3 of 45 comments (clear)

  1. if ESA finds mars life by Anonymous Coward · · Score: 2, Interesting

    It's amazing to think that there's a chance we will find extraterrestrial life in the next few years! It seems like that would be the biggest discovery of our lifetimes, and it would answer a question humans have pondered for thousands of years.

    If we have never found any life outside earth, t hen it is hard to say how common it may be. If ESA and Russia finds some life on another planet, even microbes or even signs of past microbes that have died, well it means life might be very common in the universe any time that the conditions can support that.

    Go ExoMars!!!

    1. Re:if ESA finds mars life by vikingpower · · Score: 5, Interesting

      OP here. The same thought occurred to me, while watching the Proton M rocket being launched. As it blasted off, I got that combination of itch and cold shivers I now know, as an experienced engineer, to be the foreboding of something grand. You know - I was a teenager when the Viking landers first visited Mars, and that planet seemed an utterly remote, hostile place then. Not to speak of the gas giants. Then Voyager 1 & 2 began sending their astonishing images of Jupiter; I remember being knocked off my feet by them. Then came Cassini, and its marvelous "pale blue dot" image gently forced us to re-think our situation here on Earth once more. And over the years, Mars seemed to edge ever closer, at least in our perception, up to the point where teams are already simulating long stays in isolation, including communication delays, to prepare for a human visit. Mars, in my mind, is now a bit like the Gobi desert: I'll never go, but it seems close enough, even nearly reachable. But... if life were found on Mars, either past or present, it would cause a revolution in our minds and in our thinking compared to which the one caused by the Vikings and Voyagers would appear very, very minor, however important those were in their own right. Most importantly, such missions do not only tell us about neighbouring worlds: they feed us back information on our selves, on who we are and where we stand. And that is well worth all the tax payers' money - that is invaluable.

      --
      Religous speak to God. Insane are spoken to by God. When all shut up, one can finally hear Shostakovich in peace
  2. Re:Mars again? by Rei · · Score: 3, Interesting

    In case you haven't noticed, Mars drains the lion's share of the exploration dollars these days.

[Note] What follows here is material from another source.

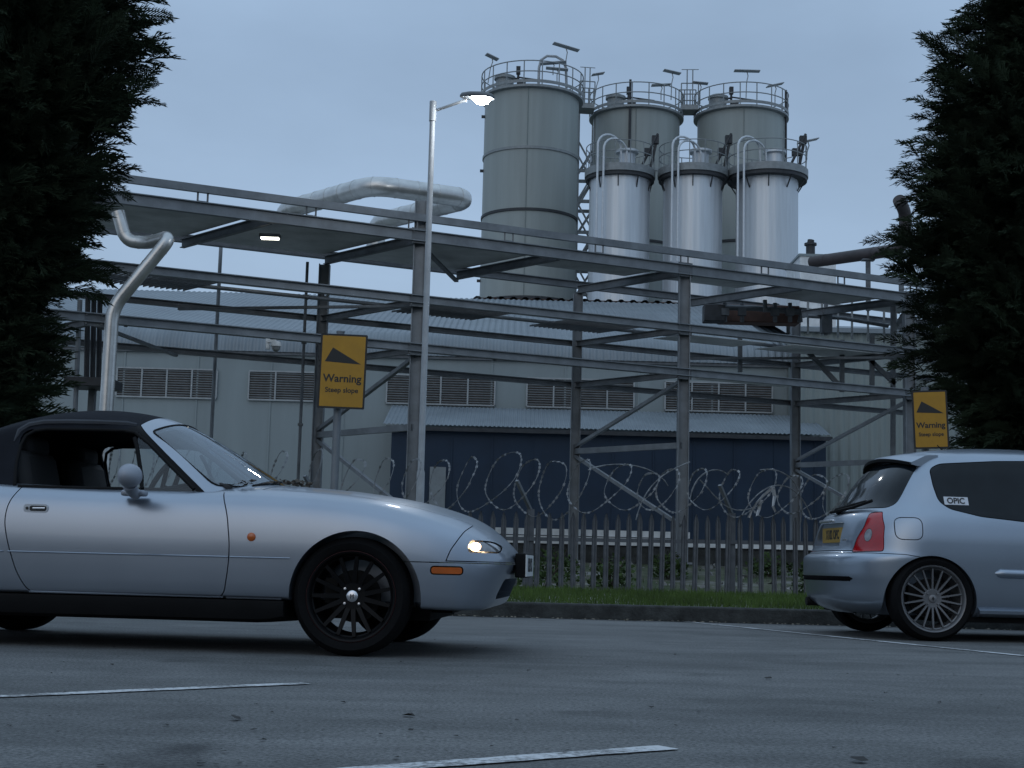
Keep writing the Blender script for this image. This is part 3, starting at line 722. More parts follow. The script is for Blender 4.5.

    It's kind of weird, really - we're far more obsessed with Mars now that we know it's a perchlorate-laden organics-destroying corrosive silicosis-risk hexavalent-chromium-laden dustscape than we were back when for all we knew there was life just sitting there on the surface. It's totally disproportionate to what we know of our solar system. If the goal was to find life, we'd be prioritizing Enceladus, whose oceans (containing a known potential energy source, H2) gush out into space for easy pickup by spacecraft. If the goal was to settle, we'd be priorizing Venus, which offers earthlike gravity, earthlike pressures, earthlike temperatures, requires no radiation protection, provides vast amounts of living space (pressure vessels = small, cramped per unit mass), vast amounts (well surpassing Earth) of energy (solar, wind), and for which all of the components of a plastics industry (and probably small steel industry as well, based on the evidence for FeCl3/FeCl2) get blown through your engines in a highly hygroscopic form from which water and oxygen can be recovered by mere heating and filtering. Meanwhile, you're sitting over a potential treasure trove where high heat, pressure and acids have been extracting minerals for rocks and concentrating them for billions of years, a region with pressures only 8% that of the deepest oceans on Earth and temperatures that can be - and have been, on 1960s Soviet tech - withstood by simple thermal inertia - and from which dredged materials can be hauled up by phase change balloon (rigid metal, contracting metal, Zylon, possibly others).

    --
    You can't change that... by gettin' all... bendy.